THIRD: The purpose of the Corporation is to engage in any lawful act or activity for which a corporation may be organized under the General Corporation Law of the State of Delaware as set forth in Title 8 of the Delaware Code (the “GCL”).
FOURTH: The total number of shares of stock which the Corporation has authority to issue is one thousand two hundred fifty (1,250) shares of which one thousand (1,000) will be shares of Common Stock, each having a par value of $0.10, and two hundred fifty (250) will be shares of Preferred Stock, each having a par value of $0.10.
The Board of Directors is expressly authorized to provide for the issuance of all or any shares of the Preferred Stock in one or more classes or series, and to fix for each such class or series such voting powers, full or limited, or no voting powers, and such distinctive designations, preferences and relative, participating, optional or other special rights and such qualifications, limitations or restrictions thereof, as shall be stated and expressed in the resolution or resolutions adopted by the Board of Directors providing for the issuance of such class or series and as may be permitted by the GCL, including without limitation, the authority to provide that any such class or series may be (i) subject to redemption at such time or times and at such price or prices; (ii) entitled to receive dividends (which may be cumulative or non-cumulative at such rates, on such conditions, and at such times, and payable in preference to or in such relation to, the dividends payable on any other class or classes or to any other series); (iii) entitled to such rights upon the dissolution of, or upon any distribution of the assets of, the Corporation; or (iv) other class or classes of stock, or of any other series of the same or any other class or classes of stock, of the Corporation at such price or prices or at such rates of exchange and with such adjustments; all as may be stated in such resolution or resolutions.

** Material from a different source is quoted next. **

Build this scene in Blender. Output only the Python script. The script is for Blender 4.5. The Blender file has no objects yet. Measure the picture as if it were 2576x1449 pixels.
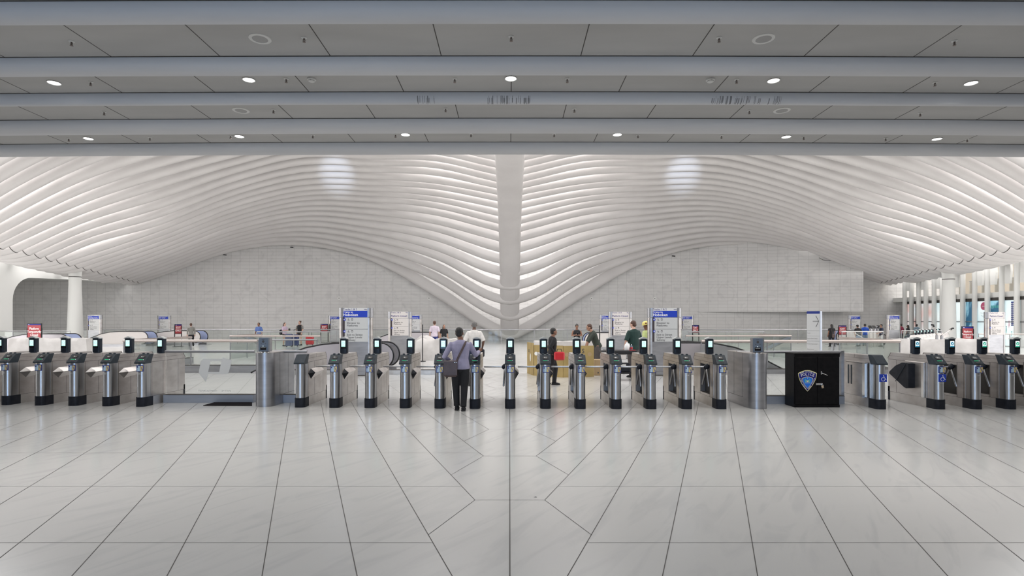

FIFTH: The following provisions are inserted for the management of the business and the conduct of the affairs of the Corporation, and for further definition, limitation and regulation of the powers of the Corporation and of its directors and stockholders:
(1)     The business and affairs of the Corporation shall be managed by or under the direction of the Board of Directors.


(2)    The directors shall have concurrent power with the stockholders to make, alter, amend, change, add to or repeal the By-Laws of the Corporation.
(3)     The number of directors of the corporation shall be as from time to time fixed by, or in the manner provided in, the By-Laws of the Corporation. Election of directors need not be by written ballot unless the By-Laws so provide.
(4)    No director shall be personally liable to the Corporation or any of its stockholders for monetary damages for breach of fiduciary duty as a director, except for liability (i) for any breach of the director's duty of loyalty to the Corporation or its stockholders, (ii) for acts or omissions not in good faith or which involve intentional misconduct or a knowing violation of law, (iii) pursuant to Section 174 of the Delaware General Corporation Law or (iv) for any transaction from which the director derived an improper personal benefit. Any repeal or modification of this Article Sixth by the stockholders of the Corporation shall not adversely affect any right or protection of a director of the corporation existing at the time of such repeal or modification with respect to acts or omissions occurring prior to such repeal or modification.
(5)     In addition to the powers and authority hereinbefore or by statute expressly conferred upon them, the directors are hereby empowered to exercise all such powers and do all such acts and things as may be exercised or done by the Corporation, subject, nevertheless, to the provisions of the GCL, this Certificate of Incorporation, and any By-Laws adopted by the stockholders; provided, however, that no By-Laws hereafter adopted by the stockholders shall invalidate any prior act of the directors which would have been valid if such By-Laws had not been adopted.
SIXTH: Meetings of stockholders may be held within or without the State of Delaware, as the By-Laws may provide. The books of the Corporation may be kept (subject to any provision contained in the GCL) outside the State of Delaware at such place or places as may be designated from time to time by the Board of Directors or in the By-Laws of the Corporation.
SEVENTH: The Corporation reserves the right to amend, alter, change or repeal any provision contained in this Certificate of Incorporation, in the manner now or hereafter prescribed by statute, and all rights conferred upon stockholders herein are granted subject to this reservation.
EIGHTH: Any act or transaction by or involving the Corporation, other than the election or removal of directors of the Corporation, that requires for its adoption under the GCL or this Certificate of Incorporation the approval of the stockholders of the Corporation shall, in accordance with Section 251(g) of the GCL, require, in addition, the approval of the stockholders of Laboratory Holdings Inc. (or any successor thereto by merger), by the same vote as is required by the GCL and/or this Certificate.